VOV| 25/09/2024 12:27

The Asian Development Bank (ADB) has maintained a positive economic outlook for Vietnam, forecasting its GDP growth at 6.0% this year and 6.2% next year, according to the Asian Development Outlook (ADO) September released on September 24.

“Vietnam’s economy showed robust recovery in the first half of 2024 and continues to maintain momentum despite global uncertainties,” said ADB Country Director for Vietnam Shantanu Chakraborty at the press briefing in Hanoi. “This steady recovery has been driven by improving industrial production and a strong rebound in trade.”

According to the financial institution, the industrial sector continues to be a primary driver of growth, with external demand for major electronics fueling production. The country’s recovery has also been supported by a rebound in the services sector and stable agricultural output.

However, domestic demand remains sluggish, and subdued global economic prospects add uncertainty, said the report.

The ADB also projected Vietnam’s inflation to remain moderate at 4.0% for 2024 and 2025, although geopolitical tensions, including the Middle East and Russia-Ukraine conflicts, could impact oil prices and potentially boost inflation.

Factors such as wage increases and government-controlled price adjustments are expected to drive inflation up. However, the US Federal Reserve’s decision to cut basic interest rates by 0.5% will help alleviate some pressure on inflation. By the end of August, the Consumer Price Index had risen by 3.5% compared to the same period last year.
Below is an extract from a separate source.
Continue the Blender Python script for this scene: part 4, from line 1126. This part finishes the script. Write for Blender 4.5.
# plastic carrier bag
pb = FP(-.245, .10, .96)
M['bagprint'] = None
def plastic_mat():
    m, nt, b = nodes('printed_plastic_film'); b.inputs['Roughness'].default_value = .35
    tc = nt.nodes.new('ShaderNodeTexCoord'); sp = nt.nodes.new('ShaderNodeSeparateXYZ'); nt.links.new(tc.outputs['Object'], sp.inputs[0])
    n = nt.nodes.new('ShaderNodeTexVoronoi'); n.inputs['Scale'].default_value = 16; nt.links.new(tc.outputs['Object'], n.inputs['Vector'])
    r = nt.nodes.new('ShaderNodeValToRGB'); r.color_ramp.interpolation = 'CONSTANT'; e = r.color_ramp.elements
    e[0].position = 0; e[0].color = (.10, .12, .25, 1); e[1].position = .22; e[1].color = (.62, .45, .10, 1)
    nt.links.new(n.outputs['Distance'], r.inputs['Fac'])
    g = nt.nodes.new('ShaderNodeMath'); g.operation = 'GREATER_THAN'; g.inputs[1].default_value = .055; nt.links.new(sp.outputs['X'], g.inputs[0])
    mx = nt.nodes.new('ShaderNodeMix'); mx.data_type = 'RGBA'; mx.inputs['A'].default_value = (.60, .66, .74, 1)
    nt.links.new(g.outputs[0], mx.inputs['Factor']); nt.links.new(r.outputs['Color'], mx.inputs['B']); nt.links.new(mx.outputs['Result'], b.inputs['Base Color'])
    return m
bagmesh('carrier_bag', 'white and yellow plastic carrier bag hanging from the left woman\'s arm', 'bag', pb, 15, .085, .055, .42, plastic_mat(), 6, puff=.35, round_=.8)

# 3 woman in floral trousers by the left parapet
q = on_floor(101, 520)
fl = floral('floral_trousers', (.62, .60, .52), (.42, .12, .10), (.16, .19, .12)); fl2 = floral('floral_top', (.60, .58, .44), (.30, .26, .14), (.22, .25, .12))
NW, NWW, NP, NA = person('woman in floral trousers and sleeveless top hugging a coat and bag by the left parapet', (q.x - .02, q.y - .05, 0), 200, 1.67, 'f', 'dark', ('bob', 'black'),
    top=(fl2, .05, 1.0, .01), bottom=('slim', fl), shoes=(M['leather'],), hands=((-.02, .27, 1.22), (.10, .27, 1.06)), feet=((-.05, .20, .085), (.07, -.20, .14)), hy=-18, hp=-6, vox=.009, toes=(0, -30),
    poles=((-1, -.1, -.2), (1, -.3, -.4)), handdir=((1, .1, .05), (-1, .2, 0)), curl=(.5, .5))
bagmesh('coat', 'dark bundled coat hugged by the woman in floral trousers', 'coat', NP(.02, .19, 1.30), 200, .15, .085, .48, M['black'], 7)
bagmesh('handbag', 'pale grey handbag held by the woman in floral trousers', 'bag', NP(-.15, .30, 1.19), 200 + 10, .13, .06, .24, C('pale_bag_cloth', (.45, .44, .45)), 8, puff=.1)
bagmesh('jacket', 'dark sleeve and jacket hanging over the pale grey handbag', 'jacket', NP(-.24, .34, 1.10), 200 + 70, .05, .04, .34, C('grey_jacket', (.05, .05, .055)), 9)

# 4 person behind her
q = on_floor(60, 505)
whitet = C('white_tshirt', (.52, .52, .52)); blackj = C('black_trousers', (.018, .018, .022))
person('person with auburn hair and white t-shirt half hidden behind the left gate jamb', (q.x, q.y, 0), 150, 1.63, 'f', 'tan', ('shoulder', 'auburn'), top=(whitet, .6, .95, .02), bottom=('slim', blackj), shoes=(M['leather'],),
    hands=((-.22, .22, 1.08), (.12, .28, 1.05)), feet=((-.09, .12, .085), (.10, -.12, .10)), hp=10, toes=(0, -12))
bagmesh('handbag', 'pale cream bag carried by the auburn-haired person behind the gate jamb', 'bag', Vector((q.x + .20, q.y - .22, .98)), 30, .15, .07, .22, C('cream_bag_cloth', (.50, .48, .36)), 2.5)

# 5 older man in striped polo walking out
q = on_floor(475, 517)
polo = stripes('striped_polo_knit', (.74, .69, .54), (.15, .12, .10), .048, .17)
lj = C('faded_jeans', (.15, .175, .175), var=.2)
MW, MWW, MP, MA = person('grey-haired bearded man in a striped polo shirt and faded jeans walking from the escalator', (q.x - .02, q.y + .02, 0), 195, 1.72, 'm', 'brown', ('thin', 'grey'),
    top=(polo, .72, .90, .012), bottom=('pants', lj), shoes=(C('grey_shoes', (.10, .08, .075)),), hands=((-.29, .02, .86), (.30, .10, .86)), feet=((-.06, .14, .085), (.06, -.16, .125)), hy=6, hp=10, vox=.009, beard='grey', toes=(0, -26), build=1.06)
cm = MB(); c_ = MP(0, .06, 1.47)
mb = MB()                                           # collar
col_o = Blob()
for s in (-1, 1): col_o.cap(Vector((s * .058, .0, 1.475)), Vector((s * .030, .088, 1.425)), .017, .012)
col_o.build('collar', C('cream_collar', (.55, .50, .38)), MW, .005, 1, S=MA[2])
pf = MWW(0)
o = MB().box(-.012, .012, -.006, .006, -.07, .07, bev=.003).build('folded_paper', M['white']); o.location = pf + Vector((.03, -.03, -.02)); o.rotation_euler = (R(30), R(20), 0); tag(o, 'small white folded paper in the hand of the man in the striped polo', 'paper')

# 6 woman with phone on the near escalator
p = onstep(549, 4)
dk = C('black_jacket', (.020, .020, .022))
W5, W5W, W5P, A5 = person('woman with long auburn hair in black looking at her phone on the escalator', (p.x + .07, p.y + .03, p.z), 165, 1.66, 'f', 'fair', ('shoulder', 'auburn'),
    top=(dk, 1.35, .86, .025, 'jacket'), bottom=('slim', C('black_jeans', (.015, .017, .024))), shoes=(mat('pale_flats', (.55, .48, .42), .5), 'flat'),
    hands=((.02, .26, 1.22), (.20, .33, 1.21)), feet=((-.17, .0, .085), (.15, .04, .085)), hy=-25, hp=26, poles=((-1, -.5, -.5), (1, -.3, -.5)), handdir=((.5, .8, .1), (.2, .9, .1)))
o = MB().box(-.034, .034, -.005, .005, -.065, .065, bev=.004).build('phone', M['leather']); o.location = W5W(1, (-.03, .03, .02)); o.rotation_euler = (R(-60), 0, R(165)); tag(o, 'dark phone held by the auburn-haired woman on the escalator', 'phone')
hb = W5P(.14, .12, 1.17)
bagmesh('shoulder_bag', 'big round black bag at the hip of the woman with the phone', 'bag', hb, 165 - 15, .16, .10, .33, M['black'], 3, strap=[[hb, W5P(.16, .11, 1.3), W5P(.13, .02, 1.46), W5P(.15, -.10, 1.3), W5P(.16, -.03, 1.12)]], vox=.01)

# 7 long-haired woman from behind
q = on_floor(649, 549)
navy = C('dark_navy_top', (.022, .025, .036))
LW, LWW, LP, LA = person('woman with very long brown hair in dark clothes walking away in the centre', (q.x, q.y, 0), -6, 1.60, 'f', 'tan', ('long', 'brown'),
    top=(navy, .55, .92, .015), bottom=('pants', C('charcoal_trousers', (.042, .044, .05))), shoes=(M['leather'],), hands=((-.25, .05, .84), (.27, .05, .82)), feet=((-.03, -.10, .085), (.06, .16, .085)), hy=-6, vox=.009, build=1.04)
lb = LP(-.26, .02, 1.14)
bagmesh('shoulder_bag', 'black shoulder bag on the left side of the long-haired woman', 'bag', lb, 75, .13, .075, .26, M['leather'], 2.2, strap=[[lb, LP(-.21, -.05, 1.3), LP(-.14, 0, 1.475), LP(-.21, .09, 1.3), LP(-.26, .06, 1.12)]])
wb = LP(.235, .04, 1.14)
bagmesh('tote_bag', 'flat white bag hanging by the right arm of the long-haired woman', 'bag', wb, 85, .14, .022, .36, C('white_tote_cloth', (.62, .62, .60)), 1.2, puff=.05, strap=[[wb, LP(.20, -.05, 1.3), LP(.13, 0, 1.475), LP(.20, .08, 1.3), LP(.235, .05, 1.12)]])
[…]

“The average inflation rate in the first eight months of the year is 4%, higher than the 3.1% recorded in the same period last year. Inflation is expected to decrease in the second half of 2024, despite the implementation of the minimum wage increase in July,” said Nguyen Ba Hung, Chief Economist at ADB.

The report highlighted several downside risks that could slow the country’s growth momentum. External demand in major economies will remain weak, while geopolitical tensions and uncertainties related to the United States election in November could lead to trade fragmentation, adversely affecting exports, manufacturing activity, and employment.

Raising domestic demand will require stronger fiscal stimulus measures such as accelerating public investment implementation, while maintaining low interest rates. Coordinated policy measures are essential to economic recovery, given relative price stability and weak demand.

To sustain growth in 2024 and 2025, ensuring macroeconomic stability with a more balanced mix of monetary and fiscal policies is crucial, alongside comprehensive state management reforms. Weaker-than-expected external demand necessitates ongoing policy measures to stimulate business activity and boost domestic demand.

Vietnam’s monetary policy will continue to aim for both price stability and growth, despite limited policy space. However, the heightened risk of nonperforming loans due to continued regulatory relaxation on loan extensions limits the potential for further monetary easing. Any additional loosening of monetary policy should be closely coordinated with an expansionary fiscal policy, along with accelerating institutional reforms to support the economy.